3 of 190 comments (clear)

  1. Relativistic space under tension? by Anonymous Coward · · Score: 3, Interesting

    Or you could say space has a property of localized time. Which means time doesn't scale or progress uniformly throughout the universe. If you've got enough gravity, it's going to make things appear even more massive then they are because of time dilation. The relationship of gravity vs. time also means c should be treated as a coefficient rather than a constant. (The effective value of c still remains fixed, but that's because relationship of distance vs. time has both parts as variables. Time effectively rescales itself at higher energies to maintain c for a given distance traveled by a particle, but if you don't account for that, the extra momentum approaching or exceeding c looks like a gain in mass.)

    Somebody with better math skills than myself could probably re-jigger Special Relativity in this regard and account for missing mass. It may even show a cumulative effect with gravitational time dilation when you have a system of multiple orbiting objects. But you might also have to toss the idea of a "Big Bang" out the window. (Makes "age" of things in the universe fairly irrelevant when a localized second is defined by the gravitational or acceleration field it's being measured under. Not to mention under certain conditions the typical light-year measuring stick astronomers like to use will also look about as uniform as a funhouse mirror. The funny-sounding Dr. Who sci-fi explanation of time being "Wibbly wobbly" may have some real logic to it.)

    Of course it sounds nutty, because it opens up a lot of loopholes.
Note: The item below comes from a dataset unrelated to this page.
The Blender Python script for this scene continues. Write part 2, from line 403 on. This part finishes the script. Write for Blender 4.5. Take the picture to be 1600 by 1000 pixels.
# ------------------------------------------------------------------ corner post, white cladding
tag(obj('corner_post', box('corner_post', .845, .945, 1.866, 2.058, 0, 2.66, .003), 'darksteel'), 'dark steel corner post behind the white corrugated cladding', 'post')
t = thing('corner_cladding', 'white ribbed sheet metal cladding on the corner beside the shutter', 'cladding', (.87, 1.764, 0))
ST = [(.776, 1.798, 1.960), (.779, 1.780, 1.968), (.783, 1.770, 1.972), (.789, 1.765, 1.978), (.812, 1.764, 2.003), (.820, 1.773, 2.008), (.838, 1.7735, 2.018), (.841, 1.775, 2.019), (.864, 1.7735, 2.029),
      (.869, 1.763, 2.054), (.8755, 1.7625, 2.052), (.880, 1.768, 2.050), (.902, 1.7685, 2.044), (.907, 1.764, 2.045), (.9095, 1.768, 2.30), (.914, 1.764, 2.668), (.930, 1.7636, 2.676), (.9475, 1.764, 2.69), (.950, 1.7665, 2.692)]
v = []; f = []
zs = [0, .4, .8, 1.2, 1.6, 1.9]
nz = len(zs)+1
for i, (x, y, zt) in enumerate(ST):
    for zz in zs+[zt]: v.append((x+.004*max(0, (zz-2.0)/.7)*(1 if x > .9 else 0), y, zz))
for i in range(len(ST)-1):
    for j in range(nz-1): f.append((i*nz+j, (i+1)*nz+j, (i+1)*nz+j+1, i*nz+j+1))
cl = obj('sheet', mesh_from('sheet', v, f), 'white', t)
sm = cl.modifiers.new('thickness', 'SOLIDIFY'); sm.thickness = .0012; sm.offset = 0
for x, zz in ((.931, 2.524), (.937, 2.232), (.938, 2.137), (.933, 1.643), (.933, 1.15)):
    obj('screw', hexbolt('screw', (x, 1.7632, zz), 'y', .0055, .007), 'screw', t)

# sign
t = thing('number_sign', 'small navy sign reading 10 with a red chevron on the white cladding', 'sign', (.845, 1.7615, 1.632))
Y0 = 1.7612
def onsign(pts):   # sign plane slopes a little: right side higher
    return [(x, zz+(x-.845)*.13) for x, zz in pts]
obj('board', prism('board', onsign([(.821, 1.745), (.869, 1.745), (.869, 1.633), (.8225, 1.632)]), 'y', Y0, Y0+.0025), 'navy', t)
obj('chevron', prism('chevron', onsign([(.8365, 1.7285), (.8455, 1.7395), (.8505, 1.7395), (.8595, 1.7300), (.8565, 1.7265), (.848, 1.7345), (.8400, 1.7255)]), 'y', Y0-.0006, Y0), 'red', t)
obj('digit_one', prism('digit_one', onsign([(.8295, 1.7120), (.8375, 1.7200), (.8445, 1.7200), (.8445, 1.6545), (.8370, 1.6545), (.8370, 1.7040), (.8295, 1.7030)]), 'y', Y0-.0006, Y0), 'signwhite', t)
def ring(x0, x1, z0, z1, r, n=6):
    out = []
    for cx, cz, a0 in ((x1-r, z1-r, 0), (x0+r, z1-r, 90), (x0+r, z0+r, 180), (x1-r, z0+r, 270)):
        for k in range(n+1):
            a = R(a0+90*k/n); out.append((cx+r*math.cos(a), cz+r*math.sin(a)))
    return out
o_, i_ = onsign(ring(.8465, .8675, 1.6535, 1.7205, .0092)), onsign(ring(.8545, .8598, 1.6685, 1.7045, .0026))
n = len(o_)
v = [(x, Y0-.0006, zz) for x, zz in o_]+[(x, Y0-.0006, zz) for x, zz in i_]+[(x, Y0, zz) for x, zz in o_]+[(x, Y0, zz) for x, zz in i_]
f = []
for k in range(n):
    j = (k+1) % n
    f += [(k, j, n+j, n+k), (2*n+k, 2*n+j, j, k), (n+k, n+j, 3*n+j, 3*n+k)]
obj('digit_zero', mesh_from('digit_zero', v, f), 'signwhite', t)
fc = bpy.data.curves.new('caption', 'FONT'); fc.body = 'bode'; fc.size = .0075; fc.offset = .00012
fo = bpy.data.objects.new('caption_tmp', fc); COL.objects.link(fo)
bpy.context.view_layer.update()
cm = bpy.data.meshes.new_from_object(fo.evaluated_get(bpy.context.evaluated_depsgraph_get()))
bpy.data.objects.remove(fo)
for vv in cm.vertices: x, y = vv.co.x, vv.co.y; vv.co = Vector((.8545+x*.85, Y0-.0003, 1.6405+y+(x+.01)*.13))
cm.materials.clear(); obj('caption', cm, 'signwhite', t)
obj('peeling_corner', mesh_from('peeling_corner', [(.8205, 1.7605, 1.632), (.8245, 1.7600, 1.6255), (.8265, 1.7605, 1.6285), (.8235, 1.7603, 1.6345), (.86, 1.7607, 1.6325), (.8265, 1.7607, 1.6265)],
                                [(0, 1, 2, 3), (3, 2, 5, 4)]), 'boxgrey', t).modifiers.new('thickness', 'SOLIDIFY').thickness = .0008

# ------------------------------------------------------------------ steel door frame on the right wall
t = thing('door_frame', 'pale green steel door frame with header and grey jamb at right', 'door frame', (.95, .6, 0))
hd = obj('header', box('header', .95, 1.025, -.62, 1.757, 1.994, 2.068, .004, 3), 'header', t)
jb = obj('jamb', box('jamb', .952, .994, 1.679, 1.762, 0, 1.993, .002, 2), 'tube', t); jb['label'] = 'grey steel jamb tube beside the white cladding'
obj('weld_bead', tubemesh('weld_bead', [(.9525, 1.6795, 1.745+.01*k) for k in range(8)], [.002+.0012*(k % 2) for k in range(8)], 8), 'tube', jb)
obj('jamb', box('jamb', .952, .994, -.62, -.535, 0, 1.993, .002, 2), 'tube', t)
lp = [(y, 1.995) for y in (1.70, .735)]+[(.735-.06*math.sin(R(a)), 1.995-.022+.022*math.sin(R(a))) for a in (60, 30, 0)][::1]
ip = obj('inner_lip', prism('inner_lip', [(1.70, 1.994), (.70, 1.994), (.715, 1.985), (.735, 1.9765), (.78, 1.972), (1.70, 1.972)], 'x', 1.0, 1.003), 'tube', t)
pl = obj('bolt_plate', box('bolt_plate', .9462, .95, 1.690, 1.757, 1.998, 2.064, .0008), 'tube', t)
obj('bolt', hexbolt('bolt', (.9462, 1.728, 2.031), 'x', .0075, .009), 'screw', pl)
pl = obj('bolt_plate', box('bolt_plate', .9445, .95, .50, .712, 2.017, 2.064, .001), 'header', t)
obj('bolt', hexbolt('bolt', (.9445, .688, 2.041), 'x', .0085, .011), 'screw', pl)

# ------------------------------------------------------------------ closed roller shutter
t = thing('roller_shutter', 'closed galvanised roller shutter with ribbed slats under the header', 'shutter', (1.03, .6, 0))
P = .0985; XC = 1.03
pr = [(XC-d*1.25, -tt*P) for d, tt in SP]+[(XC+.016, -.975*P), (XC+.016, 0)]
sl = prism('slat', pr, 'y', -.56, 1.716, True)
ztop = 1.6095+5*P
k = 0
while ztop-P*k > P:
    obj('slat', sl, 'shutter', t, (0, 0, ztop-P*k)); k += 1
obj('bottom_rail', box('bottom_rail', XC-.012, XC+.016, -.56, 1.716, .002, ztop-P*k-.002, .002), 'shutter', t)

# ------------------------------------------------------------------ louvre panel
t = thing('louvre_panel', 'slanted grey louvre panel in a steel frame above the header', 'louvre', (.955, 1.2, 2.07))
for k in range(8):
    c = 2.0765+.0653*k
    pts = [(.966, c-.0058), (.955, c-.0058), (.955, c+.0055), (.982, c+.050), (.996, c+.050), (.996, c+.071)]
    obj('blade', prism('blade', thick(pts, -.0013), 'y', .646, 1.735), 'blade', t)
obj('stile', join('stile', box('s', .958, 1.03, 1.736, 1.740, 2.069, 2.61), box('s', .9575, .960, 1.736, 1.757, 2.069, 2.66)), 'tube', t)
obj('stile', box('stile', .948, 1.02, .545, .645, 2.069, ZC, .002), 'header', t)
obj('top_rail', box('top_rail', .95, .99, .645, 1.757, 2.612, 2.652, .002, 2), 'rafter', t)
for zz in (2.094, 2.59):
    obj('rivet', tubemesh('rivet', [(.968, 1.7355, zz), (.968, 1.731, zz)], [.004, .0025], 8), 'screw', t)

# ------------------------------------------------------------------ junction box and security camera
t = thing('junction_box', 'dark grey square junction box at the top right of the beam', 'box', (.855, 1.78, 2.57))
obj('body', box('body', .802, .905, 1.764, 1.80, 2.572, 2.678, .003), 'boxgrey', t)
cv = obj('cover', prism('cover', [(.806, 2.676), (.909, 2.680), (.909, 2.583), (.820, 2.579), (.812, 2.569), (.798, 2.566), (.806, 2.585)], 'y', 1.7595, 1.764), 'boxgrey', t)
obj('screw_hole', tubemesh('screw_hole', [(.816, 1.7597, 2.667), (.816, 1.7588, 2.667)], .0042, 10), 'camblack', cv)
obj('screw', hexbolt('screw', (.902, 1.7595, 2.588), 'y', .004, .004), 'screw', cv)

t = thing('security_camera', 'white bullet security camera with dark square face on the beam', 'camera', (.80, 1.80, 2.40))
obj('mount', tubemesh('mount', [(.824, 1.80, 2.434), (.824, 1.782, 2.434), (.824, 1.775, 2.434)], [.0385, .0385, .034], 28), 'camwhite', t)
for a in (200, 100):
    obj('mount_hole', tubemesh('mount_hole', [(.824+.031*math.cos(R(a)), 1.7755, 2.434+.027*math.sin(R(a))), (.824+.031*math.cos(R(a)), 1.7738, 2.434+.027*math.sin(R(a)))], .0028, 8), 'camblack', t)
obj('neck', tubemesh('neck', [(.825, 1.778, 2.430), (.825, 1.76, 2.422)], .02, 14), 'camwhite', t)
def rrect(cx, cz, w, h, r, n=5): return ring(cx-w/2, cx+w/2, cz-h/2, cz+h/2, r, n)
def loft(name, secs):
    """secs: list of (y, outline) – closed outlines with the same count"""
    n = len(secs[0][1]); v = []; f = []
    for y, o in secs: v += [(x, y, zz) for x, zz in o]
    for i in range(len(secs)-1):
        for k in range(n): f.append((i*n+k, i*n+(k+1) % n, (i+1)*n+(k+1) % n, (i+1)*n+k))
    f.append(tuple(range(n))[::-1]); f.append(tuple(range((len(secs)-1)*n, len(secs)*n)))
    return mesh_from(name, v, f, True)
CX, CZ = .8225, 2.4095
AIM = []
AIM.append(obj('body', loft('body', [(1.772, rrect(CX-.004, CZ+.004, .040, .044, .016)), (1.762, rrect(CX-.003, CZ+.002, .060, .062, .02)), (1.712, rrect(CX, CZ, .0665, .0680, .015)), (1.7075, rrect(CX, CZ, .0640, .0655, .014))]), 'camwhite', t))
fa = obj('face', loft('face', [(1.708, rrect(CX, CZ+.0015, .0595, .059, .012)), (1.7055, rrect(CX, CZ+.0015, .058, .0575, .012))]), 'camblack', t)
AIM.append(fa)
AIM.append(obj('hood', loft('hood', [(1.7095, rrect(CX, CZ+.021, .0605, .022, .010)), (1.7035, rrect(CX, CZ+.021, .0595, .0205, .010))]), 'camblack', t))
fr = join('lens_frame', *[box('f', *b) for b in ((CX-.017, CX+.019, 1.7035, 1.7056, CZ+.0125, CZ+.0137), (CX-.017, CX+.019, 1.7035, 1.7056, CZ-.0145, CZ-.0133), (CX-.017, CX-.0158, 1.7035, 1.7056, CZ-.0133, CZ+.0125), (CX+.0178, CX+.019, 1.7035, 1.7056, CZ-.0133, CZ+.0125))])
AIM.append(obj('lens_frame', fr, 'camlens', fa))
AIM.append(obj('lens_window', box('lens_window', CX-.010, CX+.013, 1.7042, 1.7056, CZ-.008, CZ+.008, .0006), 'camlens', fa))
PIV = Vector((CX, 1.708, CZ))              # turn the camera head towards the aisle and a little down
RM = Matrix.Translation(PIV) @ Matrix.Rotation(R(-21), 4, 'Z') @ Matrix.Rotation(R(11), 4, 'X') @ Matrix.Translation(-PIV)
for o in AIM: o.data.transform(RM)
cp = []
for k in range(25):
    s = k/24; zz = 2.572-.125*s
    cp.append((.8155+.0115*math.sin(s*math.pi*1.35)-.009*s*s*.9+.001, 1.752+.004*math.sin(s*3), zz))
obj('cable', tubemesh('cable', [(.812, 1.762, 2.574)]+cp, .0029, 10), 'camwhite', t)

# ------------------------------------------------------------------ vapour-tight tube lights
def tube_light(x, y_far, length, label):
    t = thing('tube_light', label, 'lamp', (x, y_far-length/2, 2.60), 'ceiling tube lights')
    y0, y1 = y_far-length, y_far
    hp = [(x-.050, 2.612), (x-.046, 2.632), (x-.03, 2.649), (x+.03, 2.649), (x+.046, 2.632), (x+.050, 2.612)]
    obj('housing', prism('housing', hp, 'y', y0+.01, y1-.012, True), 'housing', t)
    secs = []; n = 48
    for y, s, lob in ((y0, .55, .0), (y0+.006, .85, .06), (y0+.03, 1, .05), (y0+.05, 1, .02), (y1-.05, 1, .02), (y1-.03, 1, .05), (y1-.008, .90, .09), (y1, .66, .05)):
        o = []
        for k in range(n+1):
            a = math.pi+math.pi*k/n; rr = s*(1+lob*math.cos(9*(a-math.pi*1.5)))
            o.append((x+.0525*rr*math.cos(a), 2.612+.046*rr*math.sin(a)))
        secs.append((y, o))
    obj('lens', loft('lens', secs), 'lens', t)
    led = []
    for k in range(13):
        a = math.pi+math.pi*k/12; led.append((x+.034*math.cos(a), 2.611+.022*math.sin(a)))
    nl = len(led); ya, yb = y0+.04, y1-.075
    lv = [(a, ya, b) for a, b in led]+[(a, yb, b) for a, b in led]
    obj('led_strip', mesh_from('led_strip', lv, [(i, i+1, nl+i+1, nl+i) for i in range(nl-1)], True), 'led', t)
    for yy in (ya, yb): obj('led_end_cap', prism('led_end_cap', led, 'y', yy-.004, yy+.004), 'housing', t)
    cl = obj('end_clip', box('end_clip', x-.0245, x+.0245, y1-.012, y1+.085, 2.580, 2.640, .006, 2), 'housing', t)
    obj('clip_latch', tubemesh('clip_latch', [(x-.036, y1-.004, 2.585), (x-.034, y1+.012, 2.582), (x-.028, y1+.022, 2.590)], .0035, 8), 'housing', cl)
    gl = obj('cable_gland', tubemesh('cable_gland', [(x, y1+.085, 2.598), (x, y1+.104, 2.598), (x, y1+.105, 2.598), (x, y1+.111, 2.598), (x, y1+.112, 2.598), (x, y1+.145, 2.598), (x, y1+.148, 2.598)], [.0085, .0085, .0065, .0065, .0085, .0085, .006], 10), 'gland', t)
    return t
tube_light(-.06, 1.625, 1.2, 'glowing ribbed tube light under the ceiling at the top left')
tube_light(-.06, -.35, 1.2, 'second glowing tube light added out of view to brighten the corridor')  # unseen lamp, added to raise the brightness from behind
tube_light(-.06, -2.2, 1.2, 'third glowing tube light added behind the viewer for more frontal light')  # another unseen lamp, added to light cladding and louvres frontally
Probably explains why Einstein was uncomfortable with some things, even if it provided the template for a more accurate model than some later revisions.

  2. Dark matter, dark energy, and M-theory by blincoln · · Score: 4, Interesting

    This is probably a dumb question, but I've been wondering about it for something like a decade, and I never see it referenced (even to debunk it) in legitimate science discussions.

    A mysterious effect which looks like matter, but is invisible except for its gravitational effect. A second mysterious effect which causes the rate-of-expansion of the universe to increase.

    I grow more and more skeptical of string theory and its relations every year, but the first of those definitely sounds to me like matter that's in another brane. The second one seems (to my non-physicist mind) like it could also be explained by the same thing, just a different set of matter in a different position relative to the first.

    If our universe really is a 3D brane in a hyperdimensional space with others, isn't this exactly the sort of thing we'd expect to see? Further, wouldn't we see related effects like neutron stars unexpectedly flashing into black holes when they come into close-enough contact with dense clumps of matter in adjacent branes (IOW, when there's not enough observed mass in our own to explain the change to a black hole)?

    --
    "...always new atoms but always doing the same dance, remembering what the dance was yesterday." -Richard Feynman
  3. Re: Dark Matter by ceoyoyo · · Score: 3, Interesting

    Don't make the mistake of thinking there was just one ether theory. There were lots of them, many quite compatible with special relativity. Quite a few that sound like 1890s versions of quantum electrodynamics.